The eldest of the Pre-Raphaelite school of artists and poets, Rossetti was himself both painter and poet. In art, as in poetry, he broke away from convention when he saw fit. His poetical works are small in bulk, consisting of two slight volumes, Poems (1870) and Ballads and Sonnets (1881).
Dante Gabriel Rossetti

      The eldest of the Pre-Raphaelite school of artists and poets, Rossetti was himself both painter and poet. In art, as in poetry, he broke away from convention when he saw fit. His poetical works are small in bulk, consisting of two slight volumes, Poems (1870) and Ballads and Sonnets (1881).

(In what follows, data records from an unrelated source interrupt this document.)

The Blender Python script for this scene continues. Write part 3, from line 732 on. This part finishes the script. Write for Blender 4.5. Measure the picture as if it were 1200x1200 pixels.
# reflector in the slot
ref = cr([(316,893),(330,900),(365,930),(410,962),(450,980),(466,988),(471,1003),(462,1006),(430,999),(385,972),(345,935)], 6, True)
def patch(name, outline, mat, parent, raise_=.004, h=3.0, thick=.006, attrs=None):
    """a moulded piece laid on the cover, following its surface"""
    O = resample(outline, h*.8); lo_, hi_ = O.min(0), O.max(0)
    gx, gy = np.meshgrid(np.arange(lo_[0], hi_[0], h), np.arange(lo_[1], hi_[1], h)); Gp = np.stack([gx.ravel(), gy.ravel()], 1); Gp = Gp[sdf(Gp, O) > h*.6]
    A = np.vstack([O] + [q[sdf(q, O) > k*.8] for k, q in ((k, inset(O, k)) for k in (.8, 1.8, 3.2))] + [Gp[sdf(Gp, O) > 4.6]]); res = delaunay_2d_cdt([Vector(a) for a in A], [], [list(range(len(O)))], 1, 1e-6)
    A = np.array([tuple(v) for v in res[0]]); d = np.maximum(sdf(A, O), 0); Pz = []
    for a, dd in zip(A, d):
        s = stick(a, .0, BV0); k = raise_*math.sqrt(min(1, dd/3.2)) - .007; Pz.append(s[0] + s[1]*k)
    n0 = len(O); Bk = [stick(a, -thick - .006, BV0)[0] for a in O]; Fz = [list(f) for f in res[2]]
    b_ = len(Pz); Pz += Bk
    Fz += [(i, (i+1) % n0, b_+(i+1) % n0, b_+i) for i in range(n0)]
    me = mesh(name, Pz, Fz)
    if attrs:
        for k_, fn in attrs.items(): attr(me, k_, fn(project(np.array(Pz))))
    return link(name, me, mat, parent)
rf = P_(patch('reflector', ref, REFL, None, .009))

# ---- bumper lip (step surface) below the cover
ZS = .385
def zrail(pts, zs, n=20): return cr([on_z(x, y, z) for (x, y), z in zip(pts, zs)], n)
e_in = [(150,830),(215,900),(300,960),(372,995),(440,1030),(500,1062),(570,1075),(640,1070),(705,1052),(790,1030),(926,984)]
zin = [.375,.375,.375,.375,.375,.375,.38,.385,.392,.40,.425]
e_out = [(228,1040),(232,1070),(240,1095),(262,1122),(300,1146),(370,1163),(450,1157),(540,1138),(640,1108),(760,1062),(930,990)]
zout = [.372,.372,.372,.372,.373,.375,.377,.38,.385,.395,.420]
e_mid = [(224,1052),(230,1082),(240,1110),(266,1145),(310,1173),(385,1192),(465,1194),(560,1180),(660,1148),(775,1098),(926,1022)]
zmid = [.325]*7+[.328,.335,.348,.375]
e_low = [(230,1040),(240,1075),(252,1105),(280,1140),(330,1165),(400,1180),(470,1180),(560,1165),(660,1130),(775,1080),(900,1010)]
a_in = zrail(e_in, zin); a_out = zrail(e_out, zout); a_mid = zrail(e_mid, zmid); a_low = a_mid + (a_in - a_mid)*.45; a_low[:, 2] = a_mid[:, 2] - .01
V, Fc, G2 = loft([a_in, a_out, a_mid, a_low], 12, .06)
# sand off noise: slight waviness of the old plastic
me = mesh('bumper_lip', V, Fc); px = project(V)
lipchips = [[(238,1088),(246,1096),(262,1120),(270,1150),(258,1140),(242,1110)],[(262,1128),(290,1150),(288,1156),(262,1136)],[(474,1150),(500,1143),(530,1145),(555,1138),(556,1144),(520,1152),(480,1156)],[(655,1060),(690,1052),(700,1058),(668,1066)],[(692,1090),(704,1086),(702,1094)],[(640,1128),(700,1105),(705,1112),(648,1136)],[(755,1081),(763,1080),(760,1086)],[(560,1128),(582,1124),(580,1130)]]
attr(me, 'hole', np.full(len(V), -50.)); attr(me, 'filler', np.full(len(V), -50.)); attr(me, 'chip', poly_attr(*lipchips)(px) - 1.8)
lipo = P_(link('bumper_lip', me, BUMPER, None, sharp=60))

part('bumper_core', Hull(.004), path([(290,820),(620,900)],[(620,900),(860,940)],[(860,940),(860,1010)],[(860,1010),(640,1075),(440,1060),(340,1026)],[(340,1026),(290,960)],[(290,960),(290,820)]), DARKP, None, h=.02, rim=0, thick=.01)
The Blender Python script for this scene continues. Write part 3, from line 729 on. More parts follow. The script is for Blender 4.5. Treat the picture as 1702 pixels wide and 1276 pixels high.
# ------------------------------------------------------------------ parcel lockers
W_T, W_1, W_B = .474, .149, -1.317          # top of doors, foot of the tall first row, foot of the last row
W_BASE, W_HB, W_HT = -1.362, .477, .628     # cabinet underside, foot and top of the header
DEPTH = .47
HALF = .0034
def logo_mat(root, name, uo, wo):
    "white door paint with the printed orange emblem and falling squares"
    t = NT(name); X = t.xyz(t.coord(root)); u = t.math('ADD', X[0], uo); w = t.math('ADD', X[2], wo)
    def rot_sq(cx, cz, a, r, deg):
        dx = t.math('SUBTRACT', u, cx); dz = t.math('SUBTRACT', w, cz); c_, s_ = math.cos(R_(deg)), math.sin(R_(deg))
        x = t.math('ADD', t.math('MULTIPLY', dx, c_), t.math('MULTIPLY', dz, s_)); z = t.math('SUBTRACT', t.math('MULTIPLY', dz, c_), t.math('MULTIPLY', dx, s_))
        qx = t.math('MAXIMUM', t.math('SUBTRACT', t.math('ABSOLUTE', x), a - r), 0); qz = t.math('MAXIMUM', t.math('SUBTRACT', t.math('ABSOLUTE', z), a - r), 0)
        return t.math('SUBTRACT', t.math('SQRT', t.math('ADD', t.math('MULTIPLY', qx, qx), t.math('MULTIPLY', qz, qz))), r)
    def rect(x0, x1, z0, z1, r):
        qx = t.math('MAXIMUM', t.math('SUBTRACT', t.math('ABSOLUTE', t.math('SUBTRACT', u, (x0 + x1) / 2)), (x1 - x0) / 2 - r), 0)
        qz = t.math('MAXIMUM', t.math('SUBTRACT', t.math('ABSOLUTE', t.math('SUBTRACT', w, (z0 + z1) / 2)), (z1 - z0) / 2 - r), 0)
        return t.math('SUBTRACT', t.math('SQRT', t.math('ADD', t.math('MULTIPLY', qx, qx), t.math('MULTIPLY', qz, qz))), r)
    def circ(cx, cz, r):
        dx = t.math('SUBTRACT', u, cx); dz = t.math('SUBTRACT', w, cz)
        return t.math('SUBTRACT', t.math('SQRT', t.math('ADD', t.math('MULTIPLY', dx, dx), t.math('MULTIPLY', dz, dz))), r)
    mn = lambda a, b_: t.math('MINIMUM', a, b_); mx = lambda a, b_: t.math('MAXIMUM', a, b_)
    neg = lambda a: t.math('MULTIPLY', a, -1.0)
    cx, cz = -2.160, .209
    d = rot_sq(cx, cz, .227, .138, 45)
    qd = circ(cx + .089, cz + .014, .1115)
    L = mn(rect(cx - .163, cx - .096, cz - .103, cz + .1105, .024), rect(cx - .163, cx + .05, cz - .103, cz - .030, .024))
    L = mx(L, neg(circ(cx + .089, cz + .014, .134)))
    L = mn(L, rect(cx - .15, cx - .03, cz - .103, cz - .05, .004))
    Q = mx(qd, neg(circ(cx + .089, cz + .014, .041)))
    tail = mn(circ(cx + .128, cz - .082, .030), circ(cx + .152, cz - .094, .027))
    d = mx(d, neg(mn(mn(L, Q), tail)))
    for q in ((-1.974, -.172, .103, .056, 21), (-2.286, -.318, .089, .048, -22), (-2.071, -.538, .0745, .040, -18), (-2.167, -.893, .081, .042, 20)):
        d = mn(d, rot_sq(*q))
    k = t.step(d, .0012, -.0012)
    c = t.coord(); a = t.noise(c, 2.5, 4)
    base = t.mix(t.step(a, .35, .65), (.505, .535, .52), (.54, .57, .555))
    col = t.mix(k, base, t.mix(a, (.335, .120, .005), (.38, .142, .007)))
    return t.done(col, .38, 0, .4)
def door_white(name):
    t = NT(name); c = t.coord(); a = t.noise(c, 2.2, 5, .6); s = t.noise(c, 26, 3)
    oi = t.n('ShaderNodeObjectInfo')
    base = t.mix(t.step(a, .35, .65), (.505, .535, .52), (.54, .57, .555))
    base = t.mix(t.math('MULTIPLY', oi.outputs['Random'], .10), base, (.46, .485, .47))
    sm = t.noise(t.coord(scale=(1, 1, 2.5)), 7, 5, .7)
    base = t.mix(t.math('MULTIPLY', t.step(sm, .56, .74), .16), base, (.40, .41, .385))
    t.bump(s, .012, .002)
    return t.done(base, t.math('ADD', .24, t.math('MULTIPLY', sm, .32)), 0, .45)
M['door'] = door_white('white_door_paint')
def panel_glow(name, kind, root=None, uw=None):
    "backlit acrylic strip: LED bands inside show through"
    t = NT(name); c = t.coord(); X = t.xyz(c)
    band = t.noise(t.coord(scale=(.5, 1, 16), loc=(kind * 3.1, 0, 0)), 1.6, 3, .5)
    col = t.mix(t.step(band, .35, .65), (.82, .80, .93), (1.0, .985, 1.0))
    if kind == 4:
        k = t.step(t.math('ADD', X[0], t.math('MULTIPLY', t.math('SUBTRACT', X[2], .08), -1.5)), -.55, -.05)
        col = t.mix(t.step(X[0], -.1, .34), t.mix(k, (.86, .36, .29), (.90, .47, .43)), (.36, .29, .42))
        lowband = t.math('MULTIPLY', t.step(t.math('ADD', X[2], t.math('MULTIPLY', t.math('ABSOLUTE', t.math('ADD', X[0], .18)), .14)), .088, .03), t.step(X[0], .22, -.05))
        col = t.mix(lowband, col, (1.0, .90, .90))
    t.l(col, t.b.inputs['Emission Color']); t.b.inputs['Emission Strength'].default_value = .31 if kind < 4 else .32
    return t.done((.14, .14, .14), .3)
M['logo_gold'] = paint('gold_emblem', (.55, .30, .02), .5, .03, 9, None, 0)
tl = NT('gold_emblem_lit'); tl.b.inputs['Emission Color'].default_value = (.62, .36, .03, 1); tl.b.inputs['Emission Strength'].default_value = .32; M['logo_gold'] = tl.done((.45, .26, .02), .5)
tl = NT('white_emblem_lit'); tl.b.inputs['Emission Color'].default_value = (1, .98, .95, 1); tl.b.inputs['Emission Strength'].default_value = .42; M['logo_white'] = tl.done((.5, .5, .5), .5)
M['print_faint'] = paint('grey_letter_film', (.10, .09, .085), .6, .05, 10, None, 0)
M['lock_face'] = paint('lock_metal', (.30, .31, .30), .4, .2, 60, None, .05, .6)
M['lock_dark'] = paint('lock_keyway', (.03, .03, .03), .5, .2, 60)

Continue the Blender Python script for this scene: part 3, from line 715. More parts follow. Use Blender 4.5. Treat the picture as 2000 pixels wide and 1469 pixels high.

      Of the high quality of these poems there can be little question. With a little more breadth of view, and with perhaps more of the humane element in him, he might have found a place among the very highest. For he had real genius, and in The Blessed Damozel his gifts are fully displayed: a gift for description of almost uncanny splendour, a brooding and passionate introspection, often of a religious nature, and a verbal beauty as studied and melodious as that of Tennyson - less certain and decisive perhaps, but surpassing that of the older poet in unearthly suggestiveness. In his ballads, like Rose Mary and Troy Town, the same powers are apparent, though in a lesser degree; these have in addition a power of narrative that is only a very little short of the greatest.